*Problem details*. Search the listing below for "scene". Copy each matching line.

-- start of Stored rows --

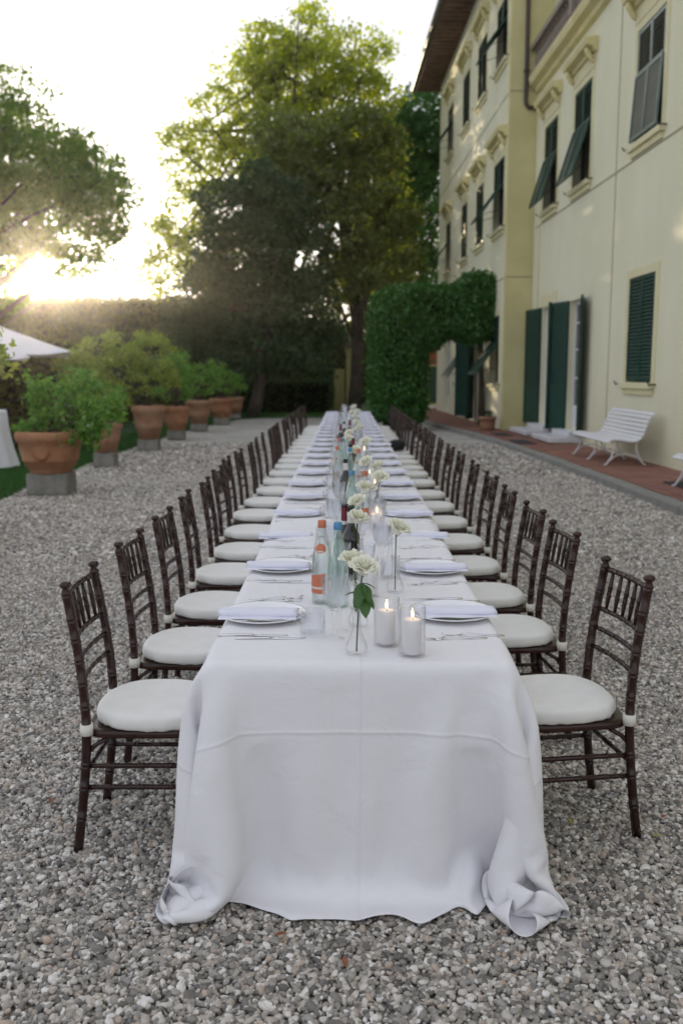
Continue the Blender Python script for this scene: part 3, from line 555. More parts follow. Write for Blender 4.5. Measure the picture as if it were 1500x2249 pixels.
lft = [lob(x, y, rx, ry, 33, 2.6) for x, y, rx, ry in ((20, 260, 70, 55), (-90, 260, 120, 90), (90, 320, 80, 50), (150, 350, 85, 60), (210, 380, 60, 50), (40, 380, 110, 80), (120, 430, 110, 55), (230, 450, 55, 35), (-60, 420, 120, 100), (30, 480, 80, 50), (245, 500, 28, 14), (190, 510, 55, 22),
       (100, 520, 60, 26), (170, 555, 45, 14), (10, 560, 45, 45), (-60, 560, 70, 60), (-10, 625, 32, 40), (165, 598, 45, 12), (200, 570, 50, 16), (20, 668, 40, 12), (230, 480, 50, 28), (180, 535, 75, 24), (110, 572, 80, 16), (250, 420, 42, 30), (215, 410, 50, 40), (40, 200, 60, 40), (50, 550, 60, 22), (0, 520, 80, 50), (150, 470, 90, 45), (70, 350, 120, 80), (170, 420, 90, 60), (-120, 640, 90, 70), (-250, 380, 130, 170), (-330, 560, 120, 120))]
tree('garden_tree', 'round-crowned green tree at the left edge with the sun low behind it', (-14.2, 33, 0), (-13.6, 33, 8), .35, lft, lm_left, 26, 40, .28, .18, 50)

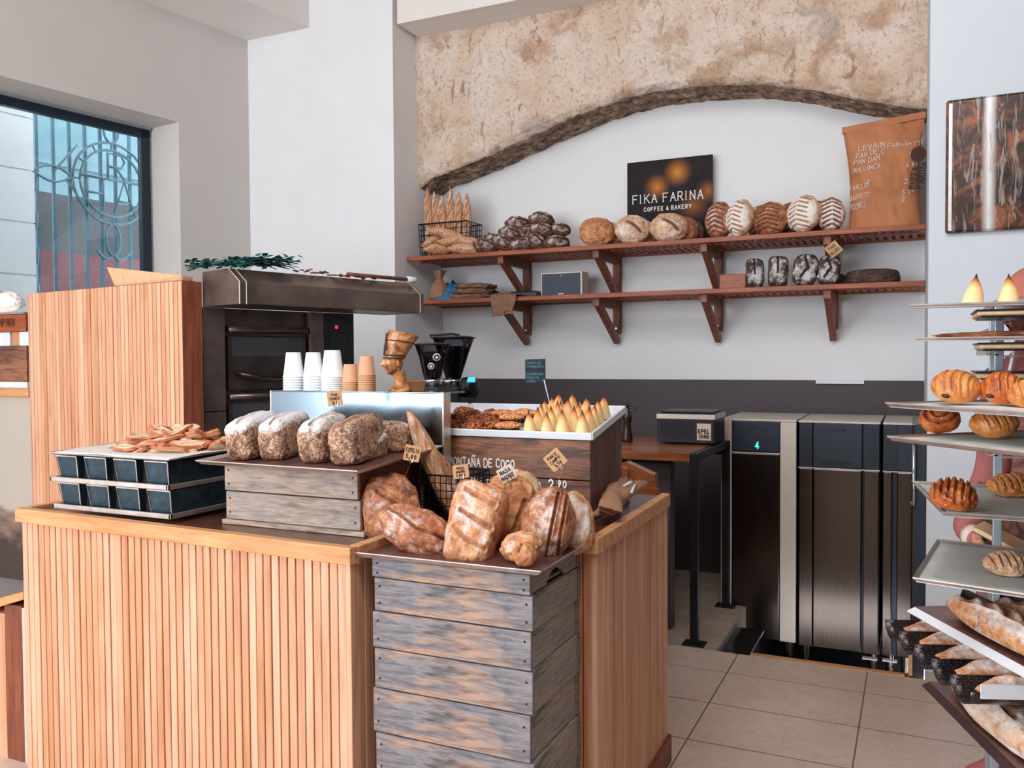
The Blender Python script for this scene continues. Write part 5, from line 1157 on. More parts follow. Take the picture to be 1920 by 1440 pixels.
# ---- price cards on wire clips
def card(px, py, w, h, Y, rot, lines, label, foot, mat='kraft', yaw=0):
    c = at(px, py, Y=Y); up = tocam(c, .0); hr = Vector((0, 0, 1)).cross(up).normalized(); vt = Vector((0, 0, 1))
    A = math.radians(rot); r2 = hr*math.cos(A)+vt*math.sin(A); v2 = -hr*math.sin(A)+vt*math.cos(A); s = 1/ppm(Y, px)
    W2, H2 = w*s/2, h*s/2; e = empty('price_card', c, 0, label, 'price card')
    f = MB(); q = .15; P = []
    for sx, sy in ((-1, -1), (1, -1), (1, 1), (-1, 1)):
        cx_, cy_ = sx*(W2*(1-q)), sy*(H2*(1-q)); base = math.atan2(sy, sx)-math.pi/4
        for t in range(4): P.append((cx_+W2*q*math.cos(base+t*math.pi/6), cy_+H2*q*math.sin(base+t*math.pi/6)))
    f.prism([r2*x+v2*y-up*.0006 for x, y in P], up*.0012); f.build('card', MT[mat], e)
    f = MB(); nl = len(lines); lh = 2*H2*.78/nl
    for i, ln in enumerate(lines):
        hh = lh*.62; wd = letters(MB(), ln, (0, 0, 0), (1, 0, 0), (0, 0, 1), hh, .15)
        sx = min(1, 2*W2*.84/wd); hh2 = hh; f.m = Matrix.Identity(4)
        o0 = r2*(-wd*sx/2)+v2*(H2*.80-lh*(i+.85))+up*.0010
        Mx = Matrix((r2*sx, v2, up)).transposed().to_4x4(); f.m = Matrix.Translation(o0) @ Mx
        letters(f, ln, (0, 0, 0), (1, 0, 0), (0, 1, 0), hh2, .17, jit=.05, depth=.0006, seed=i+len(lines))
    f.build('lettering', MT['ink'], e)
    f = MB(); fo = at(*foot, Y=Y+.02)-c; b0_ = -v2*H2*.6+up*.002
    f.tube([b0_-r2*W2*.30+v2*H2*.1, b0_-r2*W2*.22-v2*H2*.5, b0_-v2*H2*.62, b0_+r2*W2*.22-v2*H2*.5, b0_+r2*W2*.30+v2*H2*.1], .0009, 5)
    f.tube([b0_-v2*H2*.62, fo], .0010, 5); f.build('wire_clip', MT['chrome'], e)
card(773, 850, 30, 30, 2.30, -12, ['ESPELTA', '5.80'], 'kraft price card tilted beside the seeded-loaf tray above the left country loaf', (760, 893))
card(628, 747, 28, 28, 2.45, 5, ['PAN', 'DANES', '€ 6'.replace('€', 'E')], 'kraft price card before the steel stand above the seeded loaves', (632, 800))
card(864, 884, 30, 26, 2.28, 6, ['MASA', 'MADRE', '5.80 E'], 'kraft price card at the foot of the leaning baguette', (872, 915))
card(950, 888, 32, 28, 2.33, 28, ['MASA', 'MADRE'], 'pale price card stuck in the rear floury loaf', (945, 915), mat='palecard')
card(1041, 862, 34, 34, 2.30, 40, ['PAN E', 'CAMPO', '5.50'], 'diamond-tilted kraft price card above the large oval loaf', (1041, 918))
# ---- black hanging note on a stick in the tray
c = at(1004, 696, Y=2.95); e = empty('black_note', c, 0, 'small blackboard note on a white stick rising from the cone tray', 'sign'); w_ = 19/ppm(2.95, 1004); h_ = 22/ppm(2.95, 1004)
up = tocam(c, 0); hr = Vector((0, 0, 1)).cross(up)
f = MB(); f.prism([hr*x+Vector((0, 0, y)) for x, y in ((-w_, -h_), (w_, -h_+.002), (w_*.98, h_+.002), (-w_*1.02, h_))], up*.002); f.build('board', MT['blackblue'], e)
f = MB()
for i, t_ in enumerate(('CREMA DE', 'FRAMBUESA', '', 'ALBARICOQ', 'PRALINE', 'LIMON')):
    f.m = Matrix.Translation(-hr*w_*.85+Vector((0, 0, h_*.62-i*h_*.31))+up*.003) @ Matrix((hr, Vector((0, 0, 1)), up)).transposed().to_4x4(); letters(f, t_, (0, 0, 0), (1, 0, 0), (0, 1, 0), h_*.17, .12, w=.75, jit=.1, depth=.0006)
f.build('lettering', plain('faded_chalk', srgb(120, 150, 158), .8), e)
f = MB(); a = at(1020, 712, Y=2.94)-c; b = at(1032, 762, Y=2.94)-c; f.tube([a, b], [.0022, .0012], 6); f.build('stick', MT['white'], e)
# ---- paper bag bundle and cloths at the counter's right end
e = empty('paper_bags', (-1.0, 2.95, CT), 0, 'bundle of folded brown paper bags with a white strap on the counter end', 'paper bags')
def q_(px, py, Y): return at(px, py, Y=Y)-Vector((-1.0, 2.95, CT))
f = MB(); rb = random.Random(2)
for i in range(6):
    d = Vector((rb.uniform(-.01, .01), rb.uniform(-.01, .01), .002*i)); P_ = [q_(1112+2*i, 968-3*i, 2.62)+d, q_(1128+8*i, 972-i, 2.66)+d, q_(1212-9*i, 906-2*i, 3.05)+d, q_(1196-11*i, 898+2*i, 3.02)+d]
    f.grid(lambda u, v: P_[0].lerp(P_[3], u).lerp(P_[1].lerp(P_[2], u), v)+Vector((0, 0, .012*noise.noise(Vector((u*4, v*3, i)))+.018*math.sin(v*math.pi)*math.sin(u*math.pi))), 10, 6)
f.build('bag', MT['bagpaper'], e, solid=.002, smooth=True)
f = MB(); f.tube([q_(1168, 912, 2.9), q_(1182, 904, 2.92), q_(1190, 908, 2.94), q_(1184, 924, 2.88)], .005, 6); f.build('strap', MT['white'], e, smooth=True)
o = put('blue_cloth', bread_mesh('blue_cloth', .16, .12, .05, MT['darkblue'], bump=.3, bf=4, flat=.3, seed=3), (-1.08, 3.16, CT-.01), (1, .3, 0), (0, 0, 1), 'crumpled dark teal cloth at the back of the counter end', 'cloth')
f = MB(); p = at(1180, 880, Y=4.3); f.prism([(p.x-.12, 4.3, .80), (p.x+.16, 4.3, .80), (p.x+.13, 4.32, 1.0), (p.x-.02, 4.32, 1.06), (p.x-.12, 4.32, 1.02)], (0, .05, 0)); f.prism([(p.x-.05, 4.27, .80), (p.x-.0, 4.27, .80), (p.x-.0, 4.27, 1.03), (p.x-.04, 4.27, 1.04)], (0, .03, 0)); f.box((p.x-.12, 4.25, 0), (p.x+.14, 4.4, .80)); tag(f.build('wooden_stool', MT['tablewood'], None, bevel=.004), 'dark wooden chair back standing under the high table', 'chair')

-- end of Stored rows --
-- start of Stored rows --

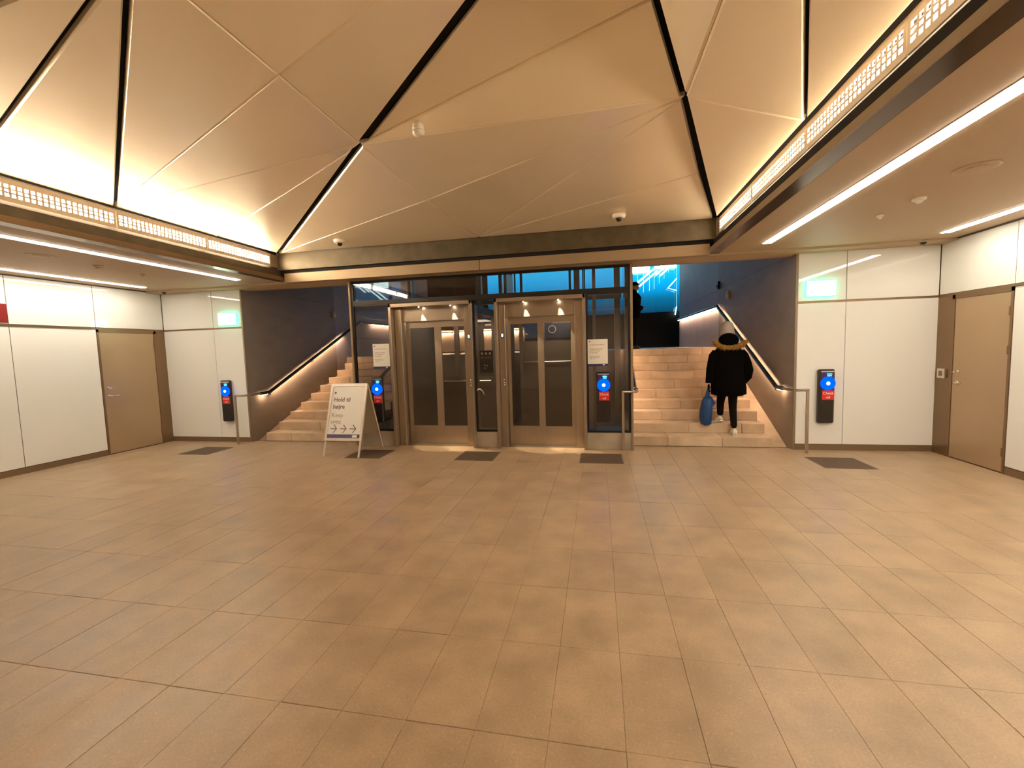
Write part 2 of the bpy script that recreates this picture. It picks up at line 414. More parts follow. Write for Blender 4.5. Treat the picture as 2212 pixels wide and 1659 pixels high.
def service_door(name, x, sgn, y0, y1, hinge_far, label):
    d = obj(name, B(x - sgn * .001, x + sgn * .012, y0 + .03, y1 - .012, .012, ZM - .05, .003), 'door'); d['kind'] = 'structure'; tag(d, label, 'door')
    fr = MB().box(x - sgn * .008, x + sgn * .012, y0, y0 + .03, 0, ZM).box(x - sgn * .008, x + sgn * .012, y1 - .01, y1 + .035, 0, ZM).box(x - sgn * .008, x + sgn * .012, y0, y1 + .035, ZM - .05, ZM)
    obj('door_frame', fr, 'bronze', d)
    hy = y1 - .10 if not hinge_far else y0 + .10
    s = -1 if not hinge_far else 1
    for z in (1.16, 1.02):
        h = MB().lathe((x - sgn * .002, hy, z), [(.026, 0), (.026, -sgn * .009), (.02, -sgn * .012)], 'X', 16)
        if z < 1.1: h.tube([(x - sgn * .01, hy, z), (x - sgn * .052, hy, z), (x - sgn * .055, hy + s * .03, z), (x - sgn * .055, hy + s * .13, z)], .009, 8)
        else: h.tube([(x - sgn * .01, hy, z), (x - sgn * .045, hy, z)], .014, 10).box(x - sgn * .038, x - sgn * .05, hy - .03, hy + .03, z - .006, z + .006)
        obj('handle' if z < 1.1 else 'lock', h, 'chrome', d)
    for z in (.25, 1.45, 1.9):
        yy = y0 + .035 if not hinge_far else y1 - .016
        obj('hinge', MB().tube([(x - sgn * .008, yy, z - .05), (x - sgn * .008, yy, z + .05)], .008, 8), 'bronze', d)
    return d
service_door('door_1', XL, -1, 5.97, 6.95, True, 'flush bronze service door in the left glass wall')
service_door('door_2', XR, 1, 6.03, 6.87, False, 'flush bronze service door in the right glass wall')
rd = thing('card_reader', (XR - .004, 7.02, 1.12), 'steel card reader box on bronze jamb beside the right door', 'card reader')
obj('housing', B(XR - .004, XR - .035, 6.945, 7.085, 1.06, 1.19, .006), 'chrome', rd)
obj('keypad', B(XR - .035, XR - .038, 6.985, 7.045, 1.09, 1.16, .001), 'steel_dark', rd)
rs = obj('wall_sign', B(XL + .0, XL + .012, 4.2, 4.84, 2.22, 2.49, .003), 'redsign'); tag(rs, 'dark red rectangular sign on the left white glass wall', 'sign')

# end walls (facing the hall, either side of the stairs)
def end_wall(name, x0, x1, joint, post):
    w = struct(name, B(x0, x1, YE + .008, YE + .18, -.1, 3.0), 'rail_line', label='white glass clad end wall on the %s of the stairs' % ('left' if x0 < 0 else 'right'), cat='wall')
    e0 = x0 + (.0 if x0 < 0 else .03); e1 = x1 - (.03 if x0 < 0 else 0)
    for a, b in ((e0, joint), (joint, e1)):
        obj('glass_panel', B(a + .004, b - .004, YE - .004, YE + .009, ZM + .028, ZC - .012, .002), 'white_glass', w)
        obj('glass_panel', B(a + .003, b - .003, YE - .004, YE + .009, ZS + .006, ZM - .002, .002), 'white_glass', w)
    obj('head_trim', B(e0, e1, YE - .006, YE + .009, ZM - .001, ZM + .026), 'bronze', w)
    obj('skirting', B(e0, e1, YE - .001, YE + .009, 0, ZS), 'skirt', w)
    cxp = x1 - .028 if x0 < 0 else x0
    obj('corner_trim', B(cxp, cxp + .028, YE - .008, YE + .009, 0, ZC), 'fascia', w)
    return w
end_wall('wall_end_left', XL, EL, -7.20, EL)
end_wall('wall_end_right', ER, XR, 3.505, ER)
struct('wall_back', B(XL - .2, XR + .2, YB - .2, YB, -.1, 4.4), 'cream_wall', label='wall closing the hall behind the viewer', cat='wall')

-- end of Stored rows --

*Task output*.
Continue the Blender Python script for this scene: part 3, from line 555. More parts follow. Write for Blender 4.5. Measure the picture as if it were 1500x2249 pixels.
The Blender Python script for this scene continues. Write part 5, from line 1157 on. More parts follow. Take the picture to be 1920 by 1440 pixels.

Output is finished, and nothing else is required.